At the time, it was believed that the sniper could be driving a white van or box truck, based on witness reports.

“I called it in, then I pulled the call up on my computer in the car, and I could see that return number was a 301 area code, which I knew was in Maryland, obviously,” said Fitzgerald. “And I was able to go down, make a U-turn, and come up on a parking lot adjacent to that service station where I could clearly see the van, and then that's when the command post called me for an update.”

A SWAT team had gathered nearby, and moments later, the FBI told Fitzgerald to send them in.

The officers moved quickly, and two men were taken into custody. The pay phone itself would be uprooted and flown to Washington.
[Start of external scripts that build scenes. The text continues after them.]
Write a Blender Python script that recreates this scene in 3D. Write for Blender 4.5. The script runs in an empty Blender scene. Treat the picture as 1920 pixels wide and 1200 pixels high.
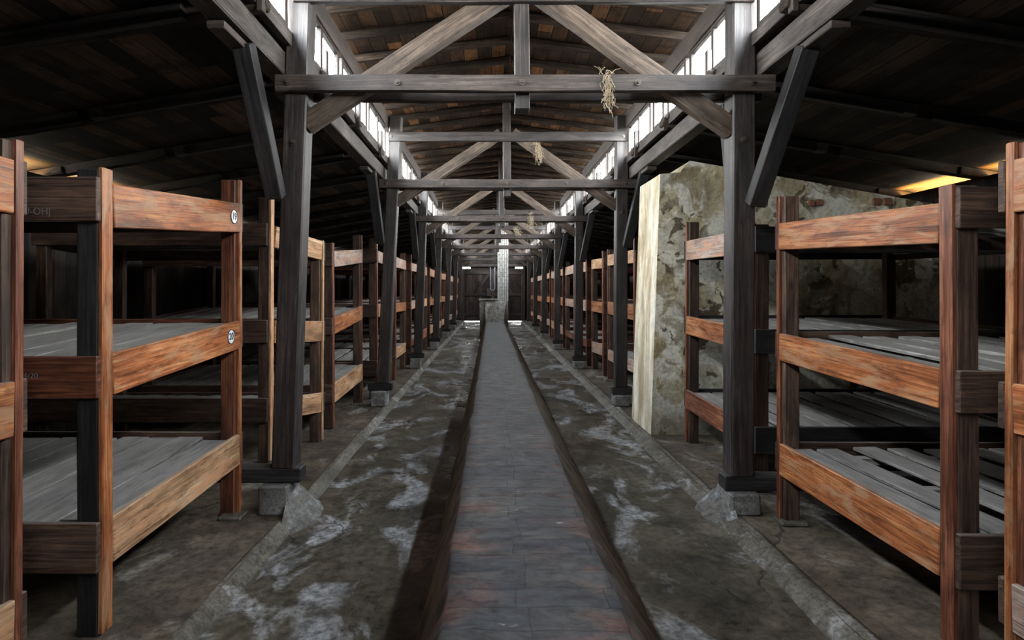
import bpy, math, random
from mathutils import Vector, Matrix, noise as mnoise
R = random.Random(7)
SC = bpy.context.scene
COL = SC.collection
F, U0, V0, EYE = 1050.0, 920.0, 545.0, 1.5
def at(u, v, Y):
    return ((u-U0)*Y/F, Y, EYE-(v-V0)*Y/F)

# ------------------------------------------------------------------ camera
cam_d = bpy.data.cameras.new('camera'); cam = bpy.data.objects.new('camera', cam_d); COL.objects.link(cam)
cam.location = (0, 0, EYE); cam.rotation_euler = (math.pi/2, 0, 0)
cam_d.sensor_width = 36; cam_d.lens = F/1920*36
cam_d.shift_x = (960-U0)/1920; cam_d.shift_y = (V0-600)/1920
cam_d.clip_start = 0.05; cam_d.clip_end = 200
SC.camera = cam

# ------------------------------------------------------------------ materials
def new_mat(name):
    m = bpy.data.materials.new(name); m.use_nodes = True
    nt = m.node_tree; nt.nodes.clear()
    out = nt.nodes.new('ShaderNodeOutputMaterial')
    b = nt.nodes.new('ShaderNodeBsdfPrincipled')
    nt.links.new(b.outputs[0], out.inputs[0])
    return m, nt, b, out
def N(nt, t, **kw):
    n = nt.nodes.new(t)
    for k, v in kw.items(): setattr(n, k, v)
    return n
def mapping(nt, src, scale, loc=(0,0,0), rot=(0,0,0)):
    mp = N(nt, 'ShaderNodeMapping'); nt.links.new(src, mp.inputs['Vector'])
    mp.inputs['Scale'].default_value = scale; mp.inputs['Location'].default_value = loc
    mp.inputs['Rotation'].default_value = rot
    return mp.outputs[0]
def noise(nt, vec, scale=1, detail=4, rough=.55, dist=0):
    n = N(nt, 'ShaderNodeTexNoise'); nt.links.new(vec, n.inputs['Vector'])
    n.inputs['Scale'].default_value = scale; n.inputs['Detail'].default_value = detail
    n.inputs['Roughness'].default_value = rough; n.inputs['Distortion'].default_value = dist
    return n.outputs['Fac']
def ramp(nt, fac, stops, interp='LINEAR'):
    r = N(nt, 'ShaderNodeValToRGB'); nt.links.new(fac, r.inputs[0])
    cr = r.color_ramp; cr.interpolation = interp
    while len(cr.elements) > 1: cr.elements.remove(cr.elements[-1])
    for i, (p, c) in enumerate(stops):
        e = cr.elements[0] if i == 0 else cr.elements.new(p)
        e.position = p
        if not hasattr(c, '__len__'): c = (c, c, c)
        e.color = (*c, 1)
    return r.outputs[0]
def mix(nt, fac, a, b, mode='MIX'):
    m = N(nt, 'ShaderNodeMix', data_type='RGBA', blend_type=mode)
    for s, v in ((m.inputs[0], fac), (m.inputs[6], a), (m.inputs[7], b)):
        if hasattr(v, 'is_output'): nt.links.new(v, s)
        elif hasattr(v, '__len__'): s.default_value = (*v, 1)
        else: s.default_value = v
    return m.outputs[2]
def math_(nt, op, a, b=0.0, c=0.0):
    m = N(nt, 'ShaderNodeMath', operation=op)
    for s, v in zip(m.inputs, (a, b, c)):
        if hasattr(v, 'is_output'): nt.links.new(v, s)
        else: s.default_value = v
    return m.outputs[0]
def bump(nt, b, h, strength=.3, dist=.01):
    n = N(nt, 'ShaderNodeBump'); n.inputs['Strength'].default_value = strength; n.inputs['Distance'].default_value = dist
    nt.links.new(h, n.inputs['Height']); nt.links.new(n.outputs[0], b.inputs['Normal'])

def wood(name, dark, mid, light, rough=.6, dust=.35, dustcol=(.22,.21,.20), grain=1.0, wear=None, spec=.4, var=.35, bumps=.35):
    m, nt, b, out = new_mat(name)
    uv = N(nt, 'ShaderNodeUVMap').outputs[0]
    g = noise(nt, mapping(nt, uv, (1.6, 48, 1)), 1, 5, .6, .6)
    g2 = noise(nt, mapping(nt, uv, (5, 150, 1)), 1, 2, .5)
    br = noise(nt, mapping(nt, uv, (2.2, 7, 1), (3, 7, 0)), 1, 4, .6, .4)
    f = math_(nt, 'ADD', math_(nt, 'MULTIPLY', g, .55*grain), math_(nt, 'MULTIPLY', br, 1.0-.55*grain))
    col = ramp(nt, f, [(.36, dark), (.5, mid), (.64, light)])
    col = mix(nt, .8, col, ramp(nt, g2, [(.36, .45), (.50, 1.0), (.68, 1.25)]), 'MULTIPLY')
    sc_ = noise(nt, mapping(nt, uv, (9, 22, 1), (2, 8, 0)), 1, 5, .75)
    col = mix(nt, .75, col, ramp(nt, sc_, [(.34, .35), (.47, 1.0), (.7, 1.15)]), 'MULTIPLY')
    if wear:
        w = noise(nt, mapping(nt, uv, (3.1, 11, 1), (9, 2, 0)), 1, 5, .65, .8)
        col = mix(nt, ramp(nt, w, [(.50, 0.0), (.62, .8)]), col, wear)
    # knots
    vo = N(nt, 'ShaderNodeTexVoronoi'); nt.links.new(mapping(nt, uv, (2.0, 6.5, 1), (1, 4, 0)), vo.inputs['Vector'])
    vo.inputs['Scale'].default_value = 1
    k = ramp(nt, vo.outputs['Distance'], [(.03, .8), (.10, 0.0)])
    col = mix(nt, k, col, tuple(c*.35 for c in dark))
    # soot / dirt streaks
    d = noise(nt, mapping(nt, uv, (1.1, 3, 1), (31, 12, 0)), 1, 6, .7)
    col = mix(nt, ramp(nt, d, [(.50, 0.0), (.72, .65)]), col, tuple(c*.45 for c in dark))
    oi = N(nt, 'ShaderNodeObjectInfo')
    val = math_(nt, 'MULTIPLY_ADD', oi.outputs['Random'], var*2, 1-var)
    hs = N(nt, 'ShaderNodeHueSaturation'); nt.links.new(val, hs.inputs['Value']); nt.links.new(col, hs.inputs['Color'])
    col = hs.outputs[0]
    ge = N(nt, 'ShaderNodeNewGeometry'); sx = N(nt, 'ShaderNodeSeparateXYZ'); nt.links.new(ge.outputs['Normal'], sx.inputs[0])
    dn = noise(nt, mapping(nt, uv, (3, 9, 1), (17, 3, 0)), 1, 4, .6)
    df = math_(nt, 'MULTIPLY', ramp(nt, sx.outputs['Z'], [(.6, 0.0), (.95, dust)]), ramp(nt, dn, [(.3, .4), (.6, 1.0)]))
    col = mix(nt, df, col, dustcol)
    nt.links.new(col, b.inputs['Base Color'])
    rr = ramp(nt, g, [(.3, rough-.12), (.7, min(1, rough+.15))])
    nt.links.new(rr, b.inputs['Roughness'])
    b.inputs['Specular IOR Level'].default_value = spec
    bump(nt, b, math_(nt, 'ADD', g, math_(nt, 'MULTIPLY', g2, .5)), bumps, .004)
    return m

M = {}
M['timber']   = wood('dark_timber', (.016,.013,.012), (.040,.031,.027), (.085,.066,.056), .55, .4, (.16,.15,.14), spec=.4)
M['timber_post'] = wood('dark_post_timber', (.010,.009,.009), (.028,.023,.022), (.065,.052,.048), .5, .45, (.16,.15,.14), spec=.45, var=.2)
M['timber_black'] = wood('black_timber', (.007,.007,.008), (.016,.015,.016), (.034,.030,.030), .6, .4, (.12,.11,.10), spec=.35)
M['brace']    = wood('worn_brace_timber', (.028,.019,.014), (.066,.048,.036), (.135,.103,.080), .6, .3, spec=.3)
M['purlin']   = wood('greyed_purlin_timber', (.028,.023,.022), (.066,.055,.050), (.14,.12,.11), .6, .3, spec=.3)
M['orange']   = wood('orange_stained_wood', (.11,.034,.013), (.31,.100,.034), (.50,.23,.092), .42, .5, (.28,.24,.20), wear=(.36,.21,.115), spec=.45, var=.18)
M['redbrown'] = wood('red_brown_stained_wood', (.050,.017,.010), (.130,.042,.022), (.27,.105,.05), .42, .45, (.26,.22,.19), spec=.5, var=.25)
M['tan']      = wood('worn_tan_wood', (.20,.095,.045), (.40,.235,.125), (.60,.43,.27), .6, .45, (.38,.33,.28), wear=(.52,.27,.14), spec=.3, var=.15)
M['brown']    = wood('dark_brown_board', (.022,.014,.011), (.060,.036,.026), (.13,.078,.052), .55, .6, (.24,.21,.19), spec=.35, var=.25)
M['greywood'] = wood('greyed_stained_rail', (.17,.10,.075), (.34,.25,.20), (.50,.43,.38), .5, .4, wear=(.46,.20,.10), spec=.4, var=.15)
M['slat']     = wood('grey_weathered_slat', (.085,.081,.076), (.185,.178,.166), (.32,.31,.29), .65, .5, (.31,.30,.285), spec=.35, var=.15)
M['rafter']   = wood('sooty_rafter', (.014,.011,.009), (.036,.027,.022), (.085,.062,.048), .75, .3, spec=.2)

def planks(name, cols, wid=.14, length=3.2, rough=.8, gapc=(.003,.003,.003)):
    """boards running along U of the uv map, wid metres wide"""
    m, nt, b, out = new_mat(name)
    uv = N(nt, 'ShaderNodeUVMap').outputs[0]
    br = N(nt, 'ShaderNodeTexBrick'); nt.links.new(uv, br.inputs['Vector'])
    br.offset = .37; br.inputs['Scale'].default_value = 1
    br.inputs['Brick Width'].default_value = length; br.inputs['Row Height'].default_value = wid
    br.inputs['Mortar Size'].default_value = .004; br.inputs['Mortar Smooth'].default_value = .1
    br.inputs['Color1'].default_value = (0,0,0,1); br.inputs['Color2'].default_value = (1,1,1,1); br.inputs['Mortar'].default_value = (.5,.5,.5,1)
    br.inputs['Bias'].default_value = 0
    rnd = ramp(nt, br.outputs['Color'], cols)
    g = noise(nt, mapping(nt, uv, (1.4, 40, 1)), 1, 5, .6, .5)
    c = mix(nt, 1.0, rnd, ramp(nt, g, [(.25, .45), (.75, 1.3)]), 'MULTIPLY')
    st = noise(nt, mapping(nt, uv, (2.5, 3.5, 1), (5,5,0)), 1, 5, .7)
    c = mix(nt, ramp(nt, st, [(.45, 0.0), (.65, .75)]), c, tuple(x*.4 for x in cols[0][1]))
    c = mix(nt, br.outputs['Fac'], c, gapc)
    nt.links.new(c, b.inputs['Base Color']); b.inputs['Roughness'].default_value = rough
    b.inputs['Specular IOR Level'].default_value = .2
    h = math_(nt, 'SUBTRACT', math_(nt, 'MULTIPLY', g, .3), br.outputs['Fac'])
    bump(nt, b, h, .6, .01)
    return m
M['roof'] = planks('lantern_roof_boards', [(0, (.045,.033,.027)), (.45, (.10,.068,.048)), (.8, (.22,.125,.072)), (1, (.42,.22,.11))], .15, .62)
M['roof_side'] = planks('side_roof_boards', [(0, (.020,.016,.013)), (.6, (.050,.038,.030)), (1, (.14,.085,.055))], .14, 2.6)
M['wallplank'] = planks('sooty_wall_boards', [(0, (.010,.008,.007)), (.6, (.024,.018,.015)), (1, (.045,.033,.027))], .16, 4)
M['doorplank'] = planks('dark_door_boards', [(0, (.030,.022,.020)), (.6, (.055,.040,.036)), (1, (.085,.062,.055))], .16, 4, .6)

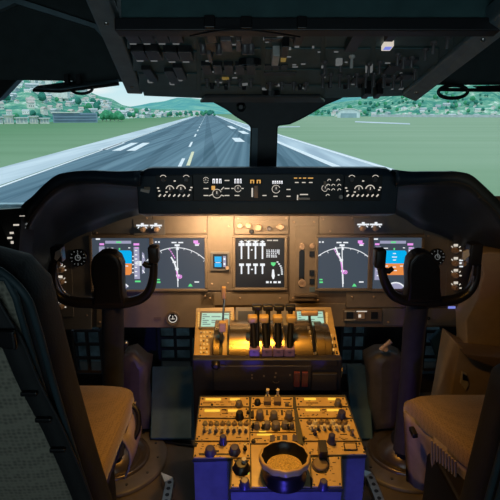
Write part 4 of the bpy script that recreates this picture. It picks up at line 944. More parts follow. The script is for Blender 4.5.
obj('case', MB().pxp(FC, [(235.5, 307), (291.5, 307), (291.5, 331), (235.5, 331)], -.10, 0), M['greyp'], T, bev=.002); obj('screen', MB().pxr(FC, 238, 311, 262, 328, 0, .004, .002), M['black2'], T)

# ================================================================ PEDESTAL
pf = at(268, 396, 1.285); pb = atz(280, 487, pf.z-.067); FPD = Fr(pf, (1, 0, 0), pf-pb)
def pdx(x, y, c=0): a, b = FPD.px(x, y, c); return a, b
PT = thing('pedestal', V((pf.x, pf.y, 0)), 'aisle pedestal with gold lit top and blue lit sides in the centre foreground', 'pedestal')
outl = [(199.5, 395.5), (345.5, 394.5), (367.5, 455), (342, 456), (343.5, 488.5), (229, 489), (231.5, 458), (192, 459)]
po = [FPD.px(*p) for p in outl]
obj('top_plate', MB().prism(FPD, po, -.012, 0), M['dark'], PT, bev=.002)
fl = [FPD.P(a, b, -.012) for a, b in po]; mb = MB(); n_ = len(fl)
lo = [V((p.x, p.y, 0)) for p in fl]; c_ = V((pf.x, 1.15, 0))
ins = [V((p.x+(.004 if p.x < pf.x else -.004), p.y, p.z)) for p in fl]; lo = [V((p.x, p.y, 0)) for p in ins]
mb.add(ins+lo, [(i, n_+i, n_+(i+1) % n_, (i+1) % n_) for i in range(n_)]); obj('body', mb, M['pedside'], PT)  # grey sides with some of the blue foot light put into the colour
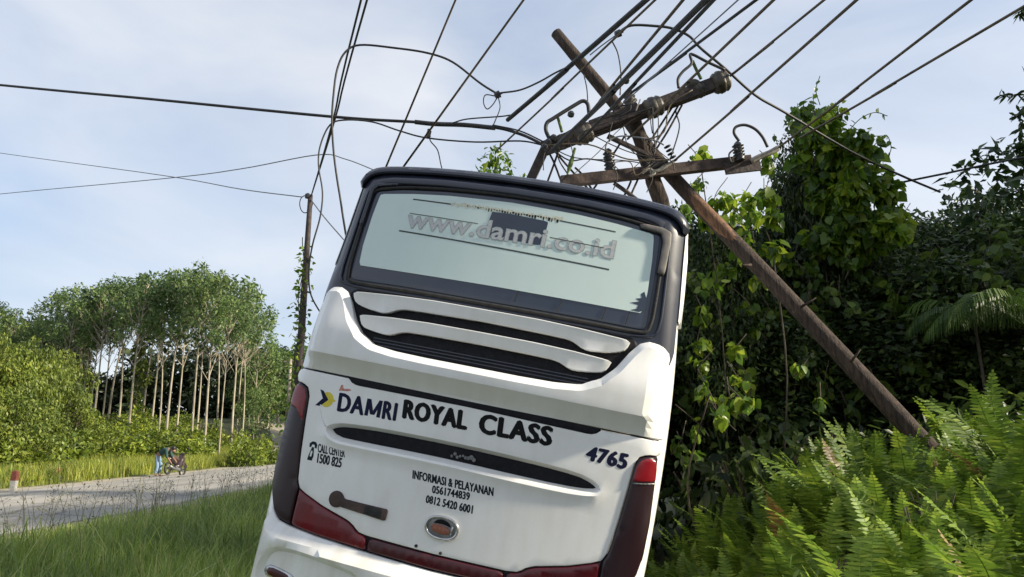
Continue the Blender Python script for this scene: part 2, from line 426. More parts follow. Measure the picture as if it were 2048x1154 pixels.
gx = np.unique(np.concatenate([np.linspace(-1500, -80, 14), np.linspace(-80, -26, 40), np.linspace(-26, 14, 130), np.linspace(14, 60, 30), np.linspace(60, 1500, 14)]))
gy = np.unique(np.concatenate([np.linspace(-1500, -40, 12), np.linspace(-40, 0, 30), np.linspace(0, 40, 120), np.linspace(40, 130, 80), np.linspace(130, 2500, 16)]))
GX, GY = np.meshgrid(gx, gy)
GZ = ground(GX.ravel(), GY.ravel())
nx, ny = len(gx), len(gy)
idx = np.arange(nx * ny).reshape(ny, nx)
gF = np.stack([idx[:-1, :-1], idx[:-1, 1:], idx[1:, 1:], idx[1:, :-1]], -1).reshape(-1, 4)
tag(link("ground", mesh_np("ground", np.stack([GX.ravel(), GY.ravel(), GZ], 1), gF, True), M['soil']), kind="structure")

def strip(name, offs, dz, mat, wob=0.0):
    c = ROAD; T = np.gradient(c, axis=0); T /= np.linalg.norm(T, axis=1)[:, None]; N = np.stack([T[:, 1], -T[:, 0]], 1)
    V = []; k = len(offs)
    for i in range(len(c)):
        for j, o in enumerate(offs):
            w = wob * (math.sin(i * 1.7 + j) + math.sin(i * 0.61 + 2 * j)) if j in (0, k - 1) else 0
            p = c[i] + N[i] * (o + w)
            V.append((p[0], p[1], float(ground0(p[0], p[1])) + dz[j]))
    F = [(i * k + j, i * k + j + 1, (i + 1) * k + j + 1, (i + 1) * k + j) for i in range(len(c) - 1) for j in range(k - 1)]
    return tag(link(name, mesh_py(name, V, F, True), mat), kind="structure")
ROAD = catmull(ROAD[::2], 6)
strip("gravel_shoulder", [-5.2, -4.4, -3.0, 3.0, 4.1, 4.6], [-0.03, 0.004, 0.0, 0.0, 0.004, -0.03], M['gravel'], 0.22)
strip("road", [-ROAD_HW, -1.8, 0, 1.8, ROAD_HW], [0.012, 0.05, 0.075, 0.05, 0.012], M['road'], 0.07)

# ================================================================== THE BUS
bus = empty("bus")
bus.matrix_world = B_M
tag(bus, "white and black coach tilted into the ditch, seen from behind", "bus")

def mirror(half):
    """half outline on the right side from top centre to bottom centre -> closed loop"""
    h = [p for p in half]
    l = [(-x, z) for x, z in reversed(half) if abs(x) > 1e-6]
    return h + l

def chaikin(P, it=2):
    P = np.asarray(P, float)
    for _ in range(it):
        Q = np.roll(P, -1, 0)
        P = np.stack([0.75 * P + 0.25 * Q, 0.25 * P + 0.75 * Q], 1).reshape(-1, 2)
    return P

def resample(P, step):
    P = np.asarray(P, float); Q = np.vstack([P, P[:1]])
    L = np.concatenate([[0], np.cumsum(np.linalg.norm(np.diff(Q, axis=0), axis=1))])
    n = max(8, int(L[-1] / step)); t = np.linspace(0, L[-1], n, endpoint=False)
    return np.stack([np.interp(t, L, Q[:, 0]), np.interp(t, L, Q[:, 1])], 1)

def seg_dist(X, P, closed=True):
    Q = np.roll(P, -1, 0) if closed else P[1:]
    A = P if closed else P[:-1]
    best = np.full(len(X), 1e9)
    for a, b in zip(A, Q):
        d = b - a; L = d.dot(d) + 1e-15
        t = np.clip(((X - a) @ d) / L, 0, 1)
        best = np.minimum(best, np.hypot(*(X - a - t[:, None] * d).T))
    return best

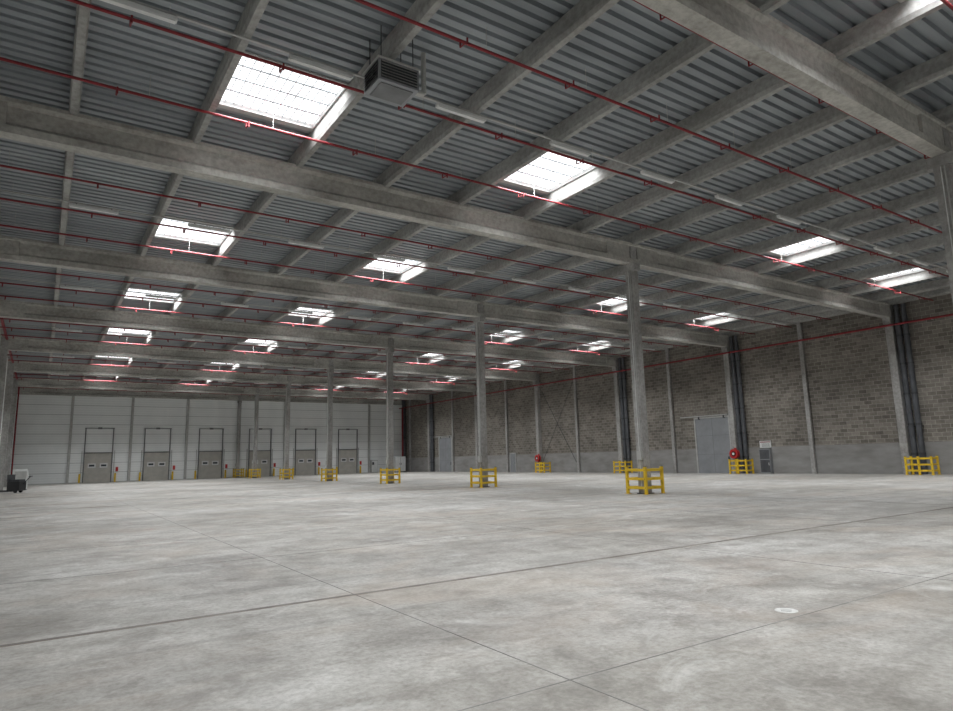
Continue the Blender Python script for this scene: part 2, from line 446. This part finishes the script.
b.box(-w-.5,-w-.32,-.5,-.32,0,1.0,'yellow'); b.box(w+.36,w+.54,-.5,-.32,0,1.0,'yellow')
med=b.mesh('dock_door')
for i in range(6): place('door_%d'%(i+4),med,(5.5+6.15*i,YF,0))

# corner cabinets
b=MB(); b.box(0,1.6,0,.8,.1,2.2,'white'); b.box(.78,.82,-.01,0,.15,2.15,'dark'); b.box(0,1.6,0,.8,0,.1,'dark')
b.box(.65,.7,-.04,0,1.0,1.3,'dark'); b.box(.9,.95,-.04,0,1.0,1.3,'dark'); b.obj('storage_cabinet',(42.2,84.2,0),.02)
b=MB(); b.box(0,1,0,.5,0,1.8,'lgrey'); b.box(.05,.95,-.02,0,.1,1.7,'white'); b.box(.1,.4,-.03,-.02,1.1,1.5,'dark'); b.obj('electrical_cabinet',(39.6,86.7,0),.02)

# pallet truck + board at far left
b=MB()
b.box(-.28,-.12,-.1,1.1,.08,.2,'dark'); b.box(.12,.28,-.1,1.1,.08,.2,'dark')
b.box(-.4,.4,-.9,-.05,.15,.8,'black'); b.box(-.35,.35,-.85,-.2,.8,.95,'dark'); b.box(-.4,.4,-.1,-.02,.8,1.3,'dark')
b.rod((0,-.9,.6),(0,-1.4,1.15),.03,'dark'); b.rod((-.2,-1.4,1.15),(.2,-1.4,1.15),.03,'black')
for sx in(-.3,.3): b.rod((sx-.06,-.6,.12),(sx+.06,-.6,.12),.12,'black',14)
for sx in(-.2,.2): b.rod((sx-.05,.95,.07),(sx+.05,.95,.07),.07,'black',12)
b.obj('electric_pallet_truck',(-1.75,58,0),.02).rotation_euler[2]=math.radians(60)
b=MB(); b.box(0,1.0,0,.06,.05,1.7,'white'); b.box(0,.06,-.25,.3,0,.05,'dark'); b.box(.94,1,-.25,.3,0,.05,'dark'); b.box(.1,.9,-.01,0,.9,1.5,'lgrey'); b.obj('display_board',(-1.8,65,0))

# ---------------------------------------------------------------- world + camera
w=bpy.data.worlds.new('World'); S.world=w; w.use_nodes=True
w.node_tree.nodes['Background'].inputs[0].default_value=(.8,.87,1,1); w.node_tree.nodes['Background'].inputs[1].default_value=1
th=math.radians(9.1); ya=math.radians(33.9); ro=math.radians(1.42)
F=Vector((math.sin(ya)*math.cos(th),math.cos(ya)*math.cos(th),math.sin(th)))
R=Vector((math.cos(ya),-math.sin(ya),0)); U=R.cross(F)
Rc=math.cos(ro)*R-math.sin(ro)*U; Uc=math.sin(ro)*R+math.cos(ro)*U
cd=bpy.data.cameras.new('camera'); cam=bpy.data.objects.new('camera',cd); S.collection.objects.link(cam)
mt=Matrix((Rc,Uc,-F)).transposed().to_4x4(); mt.translation=Vector((0,0,1.6)); cam.matrix_world=mt
cd.sensor_width=36; cd.lens=645*36/953; cd.clip_end=300; cd.clip_start=.05
S.camera=cam
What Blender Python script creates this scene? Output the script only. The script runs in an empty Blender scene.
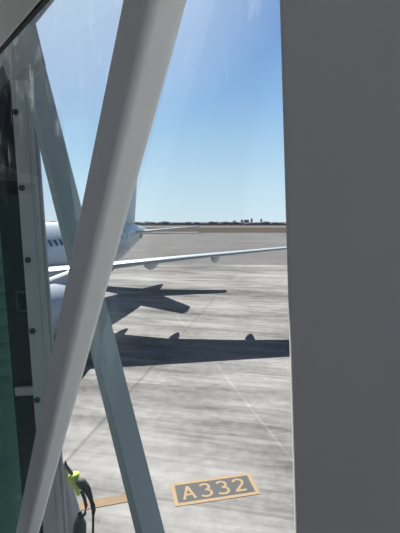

For the first time, there was hope that the shooting spree had come to an end.

But 10 hours later, we learned that the men arrested were not the snipers, just two undocumented workers in the wrong place at the wrong time.

RELATED: Though the Ponderosa Steakhouse is gone, Ashland residents recall terror of sniper shooting

At a news conference, a Henrico police spokesman announced that the men had been turned over to the United States Immigration and Naturalization Service and that no local charges had been filed.

While either John Allen Muhammad or Lee Boyd Malvo did make the call to the task force, they were gone by the time police arrived on the scene. Despite this, they were probably still very close by.

“Immediately across the street was a Citgo station. It also had drive-up phones,” said Fitzgerald. “As it turned out, after the fact, with the actual number, they actually called from the Citgo station, not from the Exxon station.”

“And that led to speculation that Malvo and Muhammad were standing there watching the whole thing.”

A brazen game of cat and mouse, especially considering that intersection was less than a half mile from Henrico police headquarters.

In the two decades that have passed since the sniper attacks, several new revelations have come to light, including a close call involving another Henrico officer and the shooters. Just one day before the pay phone call, a patrolman spotted a suspicious-looking blue Chevy Caprice traveling down Broad Street, just a few blocks from the Exxon.

“He just had that instinct that, you know, something with this car,” said Fitzgerald. “But again, we were looking for a white van, so we're not looking for a blue car. And the officer most likely probably would have continued to follow, but he was diverted to an alarm, a school alarm.”

“Weeks afterward, people start talking about ‘I saw that car, I did this and that.’ And so what we know today, 20 years later, we didn't know at the time. What we know now was that, yes, we had A Henrico officer right behind the car.”